Lunedì sera Federico sulla sua Enduro Hm stava tornando a casa. Al rondò di Barzana, in via Sorte - vicino alla birreria «Ryan» -,  una Y10 gli è piombata addosso. Passava di lì un compagno di squadra e ha visto il casco sulla strada. «È come quello del Fede» ha detto alla mamma a fianco a lui. Poi l'hanno visto a terra, lo stavano intubando.

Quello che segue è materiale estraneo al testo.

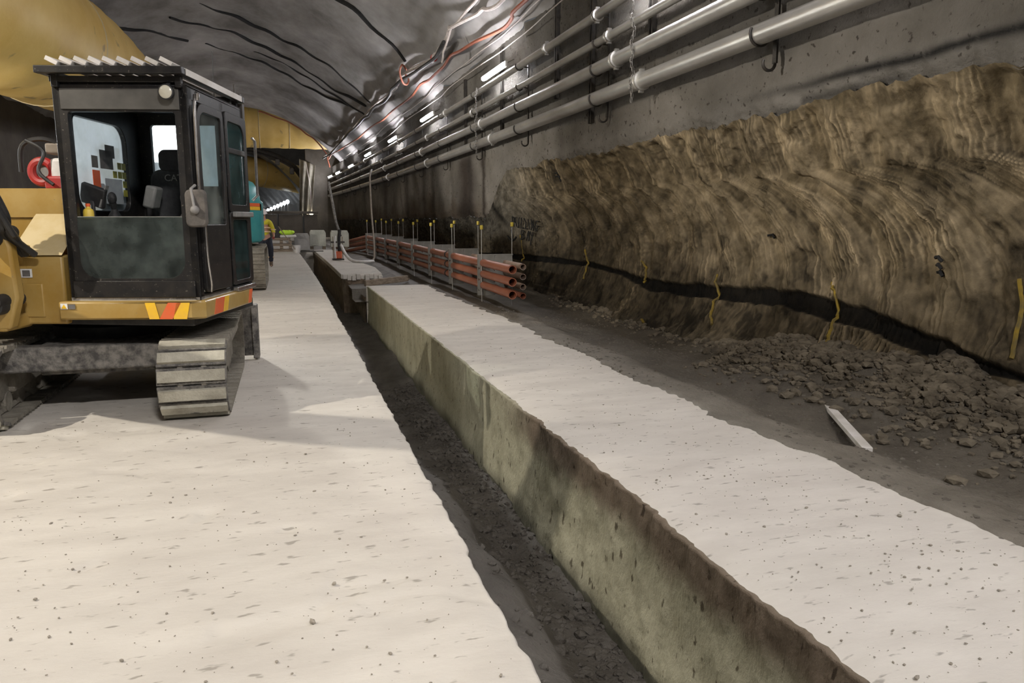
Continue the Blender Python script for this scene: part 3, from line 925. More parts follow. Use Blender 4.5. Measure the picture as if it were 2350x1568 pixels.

«Cos'è che si può dire?». La voce di Marco Serafini è un filo. «Era, è uno di noi» mormorava l'altra sera. «Abbiamo cominciato insieme tre anni fa e Fede è stato tra i primi tesserati». Marco, 46 anni, è uno degli allenatori dei «Black Eagles» di Brembate Sopra, la squadra del rugby giovanile fondata da Elio Taiocchi e Luigi Lasala. Figurarsi quel nome - «Black Eagles», aquile nere - come deve aver scatenato la fantasia e l'energia dei ragazzini del paese e del circondario. Un po' sport, un po' avventura, un po' sogno.

Fede scende in campo. È già legato a Brembate Sopra, dove la famiglia ha vissuto fino a qualche anno fa prima di traslocare a Palazzago. Ha la compagnia all'oratorio «Don Bosco», ha fatto qui tutti i Cre, è iscritto al corso di elettronica all'istituto di formazione professionale Engim (Ente nazionale Giuseppini del Murialdo) e qui ci sono tutti gli amici. Con tanti altri, si tuffa nei «Black Eagles».

La passata stagione l'ha giocata con il Rugby Bergamo 1950, perché a Brembate non c'è la squadra degli under 16. Però quest'anno aveva deciso che anche se non poteva scendere in partita, restava nel suo paese, tra i suoi amici, con i suoi allenatori. «L'anno prossimo ci sarà l'under 18 anche qui – dice Marco – e Fede aveva, ha detto che aspetta. Anche se quella di Bergamo è stata una bella esperienza, lui da qui non se ne vuole andare ».

«Era un ragazzino tre anni fa – piange Elio Taiocchi – e stava diventando un uomo». Sedici anni, attimo fuggente difficile e bellissimo in cui i bambini mettono le ali e Fede è uno esuberante, ma anche uno su cui puoi contare. «È un combattente, anche nella vita. È un ragazzo meraviglioso».

Martedì sera a Brembate Sopra niente allenamento: i piccoli duri del rugby si guardavano e piangevano con Marco e gli altri grandi. «Avevamo spiegato loro cosa teneva in vita Federico – dice il mister –. Gli abbiamo detto che purtroppo le speranze venivano meno di ora in ora, ma che poteva sempre esserci un miracolo».

Di ora in ora Fede peggiorava. Ma gli amici del rugby su Facebook gli dicevano che non era ancora il momento di passare la palla, che c'erano ancora tante partite da condividere, gli postavano di non mollare, di lottare come faceva sempre in campo. «Dai Fede sono con te come tutti – gli scriveva Marco Perrucchini –: hai davanti a te ancora tutto il campo, tieni la palla... non mollare». Il mister, come tutti, ieri non sapeva se scegliere il tempo passato o il presente. Scappava l'imperfetto, perché le notizie si rincorrevano al peggio. Ma poi Serafini, come tutti, ha scelto ancora il presente. Purtroppo non è bastato.